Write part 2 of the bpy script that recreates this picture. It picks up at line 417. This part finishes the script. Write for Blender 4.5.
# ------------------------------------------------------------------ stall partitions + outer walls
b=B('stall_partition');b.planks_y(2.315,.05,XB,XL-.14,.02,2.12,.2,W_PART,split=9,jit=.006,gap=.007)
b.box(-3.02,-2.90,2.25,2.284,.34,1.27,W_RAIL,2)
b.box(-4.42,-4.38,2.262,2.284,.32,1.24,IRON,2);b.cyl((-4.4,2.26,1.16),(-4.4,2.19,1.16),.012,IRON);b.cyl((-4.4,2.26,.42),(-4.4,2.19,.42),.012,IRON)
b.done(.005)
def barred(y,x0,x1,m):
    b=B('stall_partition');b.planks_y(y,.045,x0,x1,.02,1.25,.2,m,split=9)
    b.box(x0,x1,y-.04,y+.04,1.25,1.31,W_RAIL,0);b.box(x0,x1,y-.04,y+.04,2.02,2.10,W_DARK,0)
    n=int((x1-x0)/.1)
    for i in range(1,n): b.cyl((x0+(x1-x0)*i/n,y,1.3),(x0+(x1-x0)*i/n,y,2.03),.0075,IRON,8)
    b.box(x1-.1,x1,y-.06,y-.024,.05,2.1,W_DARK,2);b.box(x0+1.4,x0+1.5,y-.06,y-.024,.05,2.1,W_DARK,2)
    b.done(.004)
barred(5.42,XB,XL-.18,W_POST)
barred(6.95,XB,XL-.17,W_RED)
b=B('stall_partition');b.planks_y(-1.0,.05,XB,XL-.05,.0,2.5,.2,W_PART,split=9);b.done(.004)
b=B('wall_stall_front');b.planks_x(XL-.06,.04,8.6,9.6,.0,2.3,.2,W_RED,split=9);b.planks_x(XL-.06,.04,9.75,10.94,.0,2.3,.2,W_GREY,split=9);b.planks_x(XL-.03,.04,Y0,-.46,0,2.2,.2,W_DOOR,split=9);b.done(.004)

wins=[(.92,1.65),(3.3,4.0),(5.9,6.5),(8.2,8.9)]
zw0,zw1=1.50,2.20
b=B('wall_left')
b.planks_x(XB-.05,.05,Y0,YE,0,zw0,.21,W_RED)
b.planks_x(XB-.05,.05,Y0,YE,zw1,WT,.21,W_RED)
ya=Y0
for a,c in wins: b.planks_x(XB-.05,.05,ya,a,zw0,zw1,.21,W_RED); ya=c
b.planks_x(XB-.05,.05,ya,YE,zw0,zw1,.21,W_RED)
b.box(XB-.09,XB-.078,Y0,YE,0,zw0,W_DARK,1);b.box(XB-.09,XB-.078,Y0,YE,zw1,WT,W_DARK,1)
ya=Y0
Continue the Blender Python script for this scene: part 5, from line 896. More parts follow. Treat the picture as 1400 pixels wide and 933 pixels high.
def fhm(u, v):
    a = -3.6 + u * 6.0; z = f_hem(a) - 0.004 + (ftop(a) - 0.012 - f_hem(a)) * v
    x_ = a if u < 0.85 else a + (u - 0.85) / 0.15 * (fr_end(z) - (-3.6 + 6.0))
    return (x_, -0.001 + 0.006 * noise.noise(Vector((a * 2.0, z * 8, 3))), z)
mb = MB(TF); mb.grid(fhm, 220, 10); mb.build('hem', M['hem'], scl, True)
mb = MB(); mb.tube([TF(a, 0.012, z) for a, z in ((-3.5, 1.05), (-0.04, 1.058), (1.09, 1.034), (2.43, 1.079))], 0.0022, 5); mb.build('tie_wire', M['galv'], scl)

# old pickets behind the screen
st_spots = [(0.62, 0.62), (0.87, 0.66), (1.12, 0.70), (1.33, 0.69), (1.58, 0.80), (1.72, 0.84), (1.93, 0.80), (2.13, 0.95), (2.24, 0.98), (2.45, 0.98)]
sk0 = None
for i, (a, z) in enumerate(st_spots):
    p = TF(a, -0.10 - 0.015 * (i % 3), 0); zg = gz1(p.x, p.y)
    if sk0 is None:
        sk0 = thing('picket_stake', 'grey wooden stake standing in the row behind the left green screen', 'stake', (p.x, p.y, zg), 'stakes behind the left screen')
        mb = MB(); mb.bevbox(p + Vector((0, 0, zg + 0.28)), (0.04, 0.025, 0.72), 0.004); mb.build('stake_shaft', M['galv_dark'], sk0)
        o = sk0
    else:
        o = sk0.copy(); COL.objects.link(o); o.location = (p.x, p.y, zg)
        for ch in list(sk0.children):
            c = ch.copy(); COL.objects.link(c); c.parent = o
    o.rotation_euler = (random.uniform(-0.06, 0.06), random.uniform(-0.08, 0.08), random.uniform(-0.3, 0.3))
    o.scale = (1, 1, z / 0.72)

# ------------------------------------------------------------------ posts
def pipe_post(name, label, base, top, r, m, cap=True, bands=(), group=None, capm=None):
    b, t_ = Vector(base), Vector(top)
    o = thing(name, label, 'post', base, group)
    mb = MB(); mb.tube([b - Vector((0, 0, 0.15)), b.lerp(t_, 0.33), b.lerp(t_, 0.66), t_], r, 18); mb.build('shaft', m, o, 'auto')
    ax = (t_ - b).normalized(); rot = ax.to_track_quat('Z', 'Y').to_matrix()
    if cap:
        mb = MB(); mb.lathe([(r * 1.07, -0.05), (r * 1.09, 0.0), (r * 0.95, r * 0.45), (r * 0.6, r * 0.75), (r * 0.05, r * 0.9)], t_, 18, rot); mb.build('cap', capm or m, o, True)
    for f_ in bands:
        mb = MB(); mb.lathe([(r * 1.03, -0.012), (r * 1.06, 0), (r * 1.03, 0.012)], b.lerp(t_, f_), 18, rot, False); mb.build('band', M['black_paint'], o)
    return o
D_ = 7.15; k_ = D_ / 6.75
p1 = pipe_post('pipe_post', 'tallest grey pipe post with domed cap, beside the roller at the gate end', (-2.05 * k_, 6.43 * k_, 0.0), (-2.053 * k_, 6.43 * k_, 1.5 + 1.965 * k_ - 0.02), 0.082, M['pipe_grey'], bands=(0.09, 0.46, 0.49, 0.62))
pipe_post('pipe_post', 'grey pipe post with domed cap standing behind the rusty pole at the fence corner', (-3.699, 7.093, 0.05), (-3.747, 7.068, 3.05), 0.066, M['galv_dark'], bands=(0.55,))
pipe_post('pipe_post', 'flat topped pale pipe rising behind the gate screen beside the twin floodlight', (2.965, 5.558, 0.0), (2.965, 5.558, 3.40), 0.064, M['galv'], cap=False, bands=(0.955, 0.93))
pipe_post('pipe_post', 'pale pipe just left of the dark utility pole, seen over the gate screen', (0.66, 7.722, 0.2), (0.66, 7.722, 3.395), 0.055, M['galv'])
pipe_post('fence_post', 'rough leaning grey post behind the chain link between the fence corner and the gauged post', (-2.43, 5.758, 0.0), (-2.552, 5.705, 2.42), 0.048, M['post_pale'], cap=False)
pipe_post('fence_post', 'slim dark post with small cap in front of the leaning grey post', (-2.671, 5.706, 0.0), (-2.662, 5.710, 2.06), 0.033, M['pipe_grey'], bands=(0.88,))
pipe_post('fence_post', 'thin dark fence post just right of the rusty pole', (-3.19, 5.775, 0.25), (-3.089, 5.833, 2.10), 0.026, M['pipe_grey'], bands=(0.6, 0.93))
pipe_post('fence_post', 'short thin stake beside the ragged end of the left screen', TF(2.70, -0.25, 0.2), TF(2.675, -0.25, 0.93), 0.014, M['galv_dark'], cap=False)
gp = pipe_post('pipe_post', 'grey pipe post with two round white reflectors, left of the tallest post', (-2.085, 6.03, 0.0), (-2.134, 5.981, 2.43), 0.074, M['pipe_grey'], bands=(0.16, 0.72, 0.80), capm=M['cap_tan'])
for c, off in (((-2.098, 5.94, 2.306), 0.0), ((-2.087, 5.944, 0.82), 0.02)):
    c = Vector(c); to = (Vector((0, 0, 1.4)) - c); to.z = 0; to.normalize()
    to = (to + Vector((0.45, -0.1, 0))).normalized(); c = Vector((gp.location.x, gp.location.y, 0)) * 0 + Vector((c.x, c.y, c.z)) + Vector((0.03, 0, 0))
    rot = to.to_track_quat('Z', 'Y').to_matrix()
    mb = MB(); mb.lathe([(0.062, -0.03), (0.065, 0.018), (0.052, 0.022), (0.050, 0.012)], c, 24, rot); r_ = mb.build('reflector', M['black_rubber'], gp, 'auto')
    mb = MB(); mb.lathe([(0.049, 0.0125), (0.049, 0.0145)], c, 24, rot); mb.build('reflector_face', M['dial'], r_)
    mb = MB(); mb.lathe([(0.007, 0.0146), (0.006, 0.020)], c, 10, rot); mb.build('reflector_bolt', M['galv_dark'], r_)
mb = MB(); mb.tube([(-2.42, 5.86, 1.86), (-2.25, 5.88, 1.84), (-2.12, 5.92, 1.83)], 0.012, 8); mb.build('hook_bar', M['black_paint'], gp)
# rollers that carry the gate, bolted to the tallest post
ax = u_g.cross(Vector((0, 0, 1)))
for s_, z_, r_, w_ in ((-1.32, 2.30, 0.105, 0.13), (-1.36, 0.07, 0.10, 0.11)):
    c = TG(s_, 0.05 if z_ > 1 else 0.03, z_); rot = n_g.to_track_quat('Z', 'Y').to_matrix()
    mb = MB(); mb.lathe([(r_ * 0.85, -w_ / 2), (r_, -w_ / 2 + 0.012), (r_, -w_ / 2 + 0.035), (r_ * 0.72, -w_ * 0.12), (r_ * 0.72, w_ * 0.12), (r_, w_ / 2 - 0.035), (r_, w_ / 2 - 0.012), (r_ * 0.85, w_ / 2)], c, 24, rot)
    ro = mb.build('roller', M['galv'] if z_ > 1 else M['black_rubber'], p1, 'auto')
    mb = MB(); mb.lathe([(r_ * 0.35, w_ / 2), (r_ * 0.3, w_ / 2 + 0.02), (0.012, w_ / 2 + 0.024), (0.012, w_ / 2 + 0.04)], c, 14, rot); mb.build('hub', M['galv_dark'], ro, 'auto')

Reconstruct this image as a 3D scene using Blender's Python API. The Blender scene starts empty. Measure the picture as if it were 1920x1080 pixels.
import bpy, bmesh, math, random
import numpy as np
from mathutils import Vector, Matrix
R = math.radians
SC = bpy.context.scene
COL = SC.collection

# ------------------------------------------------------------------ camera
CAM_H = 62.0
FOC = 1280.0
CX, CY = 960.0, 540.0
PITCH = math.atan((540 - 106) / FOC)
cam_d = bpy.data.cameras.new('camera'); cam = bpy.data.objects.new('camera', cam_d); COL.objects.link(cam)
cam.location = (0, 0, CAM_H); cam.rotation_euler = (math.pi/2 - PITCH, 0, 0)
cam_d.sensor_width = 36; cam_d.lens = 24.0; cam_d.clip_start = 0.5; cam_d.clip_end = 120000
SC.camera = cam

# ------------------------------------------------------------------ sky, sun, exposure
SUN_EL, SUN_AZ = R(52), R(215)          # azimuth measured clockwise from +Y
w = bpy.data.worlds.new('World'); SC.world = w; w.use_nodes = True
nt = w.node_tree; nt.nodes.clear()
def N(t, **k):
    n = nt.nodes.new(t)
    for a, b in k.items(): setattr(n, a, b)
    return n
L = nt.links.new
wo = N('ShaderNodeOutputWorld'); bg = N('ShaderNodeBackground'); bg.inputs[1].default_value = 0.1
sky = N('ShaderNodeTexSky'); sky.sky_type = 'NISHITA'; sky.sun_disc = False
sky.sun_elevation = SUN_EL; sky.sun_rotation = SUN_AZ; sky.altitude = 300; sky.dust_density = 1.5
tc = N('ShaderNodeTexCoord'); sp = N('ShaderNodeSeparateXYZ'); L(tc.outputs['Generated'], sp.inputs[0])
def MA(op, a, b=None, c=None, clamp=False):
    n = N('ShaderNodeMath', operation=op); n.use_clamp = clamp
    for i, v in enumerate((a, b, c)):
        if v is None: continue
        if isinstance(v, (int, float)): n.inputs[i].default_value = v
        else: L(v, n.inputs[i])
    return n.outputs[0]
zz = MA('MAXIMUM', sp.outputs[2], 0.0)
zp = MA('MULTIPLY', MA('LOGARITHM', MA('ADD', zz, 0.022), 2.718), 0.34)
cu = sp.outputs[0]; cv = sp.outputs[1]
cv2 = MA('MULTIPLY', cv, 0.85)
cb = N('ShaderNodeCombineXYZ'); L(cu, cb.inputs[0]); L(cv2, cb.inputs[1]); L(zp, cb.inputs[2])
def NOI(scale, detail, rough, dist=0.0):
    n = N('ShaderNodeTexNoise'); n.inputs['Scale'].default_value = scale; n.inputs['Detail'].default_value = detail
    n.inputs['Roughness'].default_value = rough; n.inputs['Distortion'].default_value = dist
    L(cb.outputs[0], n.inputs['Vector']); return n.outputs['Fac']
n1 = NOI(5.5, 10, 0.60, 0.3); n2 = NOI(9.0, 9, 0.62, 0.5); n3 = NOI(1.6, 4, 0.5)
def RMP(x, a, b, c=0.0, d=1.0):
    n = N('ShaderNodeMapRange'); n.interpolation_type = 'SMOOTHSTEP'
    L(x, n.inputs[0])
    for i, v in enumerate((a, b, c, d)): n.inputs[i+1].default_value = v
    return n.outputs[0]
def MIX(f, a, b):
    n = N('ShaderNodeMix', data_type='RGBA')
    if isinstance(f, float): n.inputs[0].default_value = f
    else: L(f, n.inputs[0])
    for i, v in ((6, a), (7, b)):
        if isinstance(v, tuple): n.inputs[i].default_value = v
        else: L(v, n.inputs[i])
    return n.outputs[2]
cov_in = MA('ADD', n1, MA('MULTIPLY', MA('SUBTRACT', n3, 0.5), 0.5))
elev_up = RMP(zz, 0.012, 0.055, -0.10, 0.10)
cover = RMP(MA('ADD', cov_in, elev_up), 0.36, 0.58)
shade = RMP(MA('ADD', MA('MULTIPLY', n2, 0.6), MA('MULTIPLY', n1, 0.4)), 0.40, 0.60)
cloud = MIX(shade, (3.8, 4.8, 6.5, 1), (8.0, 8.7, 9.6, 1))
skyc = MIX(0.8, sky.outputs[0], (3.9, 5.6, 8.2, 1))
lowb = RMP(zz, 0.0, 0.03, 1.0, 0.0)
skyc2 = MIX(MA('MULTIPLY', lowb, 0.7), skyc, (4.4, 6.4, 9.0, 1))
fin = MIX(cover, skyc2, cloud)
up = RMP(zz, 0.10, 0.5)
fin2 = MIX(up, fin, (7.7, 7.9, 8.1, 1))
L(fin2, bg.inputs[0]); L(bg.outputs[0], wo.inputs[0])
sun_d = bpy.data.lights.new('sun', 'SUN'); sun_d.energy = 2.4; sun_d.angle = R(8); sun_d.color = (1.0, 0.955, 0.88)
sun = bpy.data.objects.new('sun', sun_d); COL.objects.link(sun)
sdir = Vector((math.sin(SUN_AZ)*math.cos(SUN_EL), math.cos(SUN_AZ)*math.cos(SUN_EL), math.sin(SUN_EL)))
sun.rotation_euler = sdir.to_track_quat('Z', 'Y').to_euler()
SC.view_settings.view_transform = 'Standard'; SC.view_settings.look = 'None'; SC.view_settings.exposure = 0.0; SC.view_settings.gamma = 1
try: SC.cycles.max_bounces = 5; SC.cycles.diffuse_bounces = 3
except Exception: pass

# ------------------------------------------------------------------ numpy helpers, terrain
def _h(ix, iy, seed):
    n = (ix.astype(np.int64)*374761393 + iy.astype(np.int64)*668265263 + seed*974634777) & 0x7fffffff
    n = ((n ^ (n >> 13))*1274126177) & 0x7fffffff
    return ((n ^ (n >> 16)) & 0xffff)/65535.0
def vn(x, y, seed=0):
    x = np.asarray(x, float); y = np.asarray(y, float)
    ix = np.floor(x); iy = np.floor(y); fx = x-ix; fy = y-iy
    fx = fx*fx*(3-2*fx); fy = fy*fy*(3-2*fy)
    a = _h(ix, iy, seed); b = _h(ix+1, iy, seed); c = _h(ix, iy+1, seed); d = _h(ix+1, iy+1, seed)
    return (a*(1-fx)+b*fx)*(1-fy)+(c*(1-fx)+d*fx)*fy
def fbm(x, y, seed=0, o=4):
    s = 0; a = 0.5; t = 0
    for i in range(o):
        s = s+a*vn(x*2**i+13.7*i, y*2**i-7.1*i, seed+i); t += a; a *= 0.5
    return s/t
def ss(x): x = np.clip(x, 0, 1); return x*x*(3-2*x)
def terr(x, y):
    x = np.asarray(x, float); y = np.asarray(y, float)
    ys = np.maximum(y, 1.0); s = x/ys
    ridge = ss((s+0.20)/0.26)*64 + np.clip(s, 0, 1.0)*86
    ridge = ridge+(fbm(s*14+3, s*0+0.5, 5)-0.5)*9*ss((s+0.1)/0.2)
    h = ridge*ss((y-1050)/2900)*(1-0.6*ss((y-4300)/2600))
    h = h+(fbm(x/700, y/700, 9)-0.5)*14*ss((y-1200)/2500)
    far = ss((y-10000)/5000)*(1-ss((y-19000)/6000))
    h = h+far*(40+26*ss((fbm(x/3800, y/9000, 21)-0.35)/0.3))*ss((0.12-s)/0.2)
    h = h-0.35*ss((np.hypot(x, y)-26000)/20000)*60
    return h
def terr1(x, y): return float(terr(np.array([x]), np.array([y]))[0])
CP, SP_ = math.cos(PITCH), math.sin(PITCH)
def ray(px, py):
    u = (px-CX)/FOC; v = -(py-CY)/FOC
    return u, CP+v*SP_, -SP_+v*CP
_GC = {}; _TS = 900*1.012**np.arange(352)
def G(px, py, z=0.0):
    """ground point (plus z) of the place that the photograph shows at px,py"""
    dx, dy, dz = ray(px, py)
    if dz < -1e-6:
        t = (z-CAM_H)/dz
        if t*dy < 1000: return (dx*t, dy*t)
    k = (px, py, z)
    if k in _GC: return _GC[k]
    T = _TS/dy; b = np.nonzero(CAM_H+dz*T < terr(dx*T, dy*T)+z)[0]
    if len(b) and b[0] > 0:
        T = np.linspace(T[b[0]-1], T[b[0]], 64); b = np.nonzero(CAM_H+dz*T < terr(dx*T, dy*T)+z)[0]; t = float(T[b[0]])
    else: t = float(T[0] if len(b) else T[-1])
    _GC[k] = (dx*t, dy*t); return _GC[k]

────

EXERCISE REQUIREMENTS> Pull every line containing "that" out of the data above.

FULL RESPONSE>
Write part 2 of the bpy script that recreates this picture. It picks up at line 417. This part finishes the script. Write for Blender 4.5.
# rollers that carry the gate, bolted to the tallest post
    """ground point (plus z) of the place that the photograph shows at px,py"""